Task details — Begin with the first line of the listing and quote every line through the one containing "daybed(1093, 776, 3.1, 'white"; give only those lines.

Data for processing —
○ ○ ○ ○

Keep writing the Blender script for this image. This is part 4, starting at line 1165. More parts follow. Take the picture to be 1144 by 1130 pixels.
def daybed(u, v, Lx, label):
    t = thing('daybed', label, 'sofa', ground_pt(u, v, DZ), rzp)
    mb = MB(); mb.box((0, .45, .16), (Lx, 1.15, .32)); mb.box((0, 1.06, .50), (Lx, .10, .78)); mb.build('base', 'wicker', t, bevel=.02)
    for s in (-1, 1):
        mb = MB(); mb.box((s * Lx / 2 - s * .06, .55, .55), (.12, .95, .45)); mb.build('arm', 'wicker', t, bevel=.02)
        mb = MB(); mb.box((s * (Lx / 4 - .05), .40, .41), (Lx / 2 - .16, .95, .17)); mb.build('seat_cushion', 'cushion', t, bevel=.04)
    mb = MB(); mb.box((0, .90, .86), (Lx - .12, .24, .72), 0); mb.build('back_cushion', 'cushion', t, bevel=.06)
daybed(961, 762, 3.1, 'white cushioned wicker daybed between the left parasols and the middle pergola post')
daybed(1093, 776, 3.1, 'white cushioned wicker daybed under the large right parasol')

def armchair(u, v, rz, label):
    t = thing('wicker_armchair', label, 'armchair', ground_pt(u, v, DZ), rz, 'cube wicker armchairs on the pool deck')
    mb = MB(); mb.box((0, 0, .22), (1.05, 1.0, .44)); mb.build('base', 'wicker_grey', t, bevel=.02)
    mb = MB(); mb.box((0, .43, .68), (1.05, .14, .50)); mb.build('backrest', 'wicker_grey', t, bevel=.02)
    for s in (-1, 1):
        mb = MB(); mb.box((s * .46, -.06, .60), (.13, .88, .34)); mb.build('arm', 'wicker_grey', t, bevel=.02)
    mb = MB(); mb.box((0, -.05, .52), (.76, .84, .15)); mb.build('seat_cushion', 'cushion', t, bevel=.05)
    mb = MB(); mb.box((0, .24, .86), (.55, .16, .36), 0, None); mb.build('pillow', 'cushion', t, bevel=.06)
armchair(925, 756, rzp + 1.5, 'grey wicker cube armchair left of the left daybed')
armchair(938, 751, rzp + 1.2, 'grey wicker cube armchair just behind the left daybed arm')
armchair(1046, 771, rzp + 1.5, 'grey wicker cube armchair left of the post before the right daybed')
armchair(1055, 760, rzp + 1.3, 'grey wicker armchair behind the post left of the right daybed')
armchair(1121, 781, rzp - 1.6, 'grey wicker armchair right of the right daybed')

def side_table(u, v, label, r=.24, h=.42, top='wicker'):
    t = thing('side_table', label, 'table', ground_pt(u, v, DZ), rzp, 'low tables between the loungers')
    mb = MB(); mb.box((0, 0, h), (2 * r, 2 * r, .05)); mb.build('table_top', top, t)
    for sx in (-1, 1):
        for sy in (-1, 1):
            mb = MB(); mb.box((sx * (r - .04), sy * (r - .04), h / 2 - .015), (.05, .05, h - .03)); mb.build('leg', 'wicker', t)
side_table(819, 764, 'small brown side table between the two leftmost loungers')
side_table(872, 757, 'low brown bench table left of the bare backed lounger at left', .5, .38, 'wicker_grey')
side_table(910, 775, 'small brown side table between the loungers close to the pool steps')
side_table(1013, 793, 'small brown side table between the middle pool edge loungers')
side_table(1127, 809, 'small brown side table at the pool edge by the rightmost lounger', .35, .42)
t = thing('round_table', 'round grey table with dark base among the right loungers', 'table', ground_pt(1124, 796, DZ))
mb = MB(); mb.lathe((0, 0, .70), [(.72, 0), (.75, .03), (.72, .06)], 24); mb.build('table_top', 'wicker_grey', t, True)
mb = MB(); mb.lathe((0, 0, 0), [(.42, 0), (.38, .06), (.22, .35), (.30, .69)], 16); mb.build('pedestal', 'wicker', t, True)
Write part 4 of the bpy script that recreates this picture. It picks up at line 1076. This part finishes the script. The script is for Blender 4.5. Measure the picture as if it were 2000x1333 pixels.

○ ○ ○ ○

Problem solution —
Keep writing the Blender script for this image. This is part 4, starting at line 1165. More parts follow. Take the picture to be 1144 by 1130 pixels.
def daybed(u, v, Lx, label):
    t = thing('daybed', label, 'sofa', ground_pt(u, v, DZ), rzp)
    mb = MB(); mb.box((0, .45, .16), (Lx, 1.15, .32)); mb.box((0, 1.06, .50), (Lx, .10, .78)); mb.build('base', 'wicker', t, bevel=.02)
    for s in (-1, 1):
        mb = MB(); mb.box((s * Lx / 2 - s * .06, .55, .55), (.12, .95, .45)); mb.build('arm', 'wicker', t, bevel=.02)
        mb = MB(); mb.box((s * (Lx / 4 - .05), .40, .41), (Lx / 2 - .16, .95, .17)); mb.build('seat_cushion', 'cushion', t, bevel=.04)
    mb = MB(); mb.box((0, .90, .86), (Lx - .12, .24, .72), 0); mb.build('back_cushion', 'cushion', t, bevel=.06)
daybed(961, 762, 3.1, 'white cushioned wicker daybed between the left parasols and the middle pergola post')
daybed(1093, 776, 3.1, 'white cushioned wicker daybed under the large right parasol')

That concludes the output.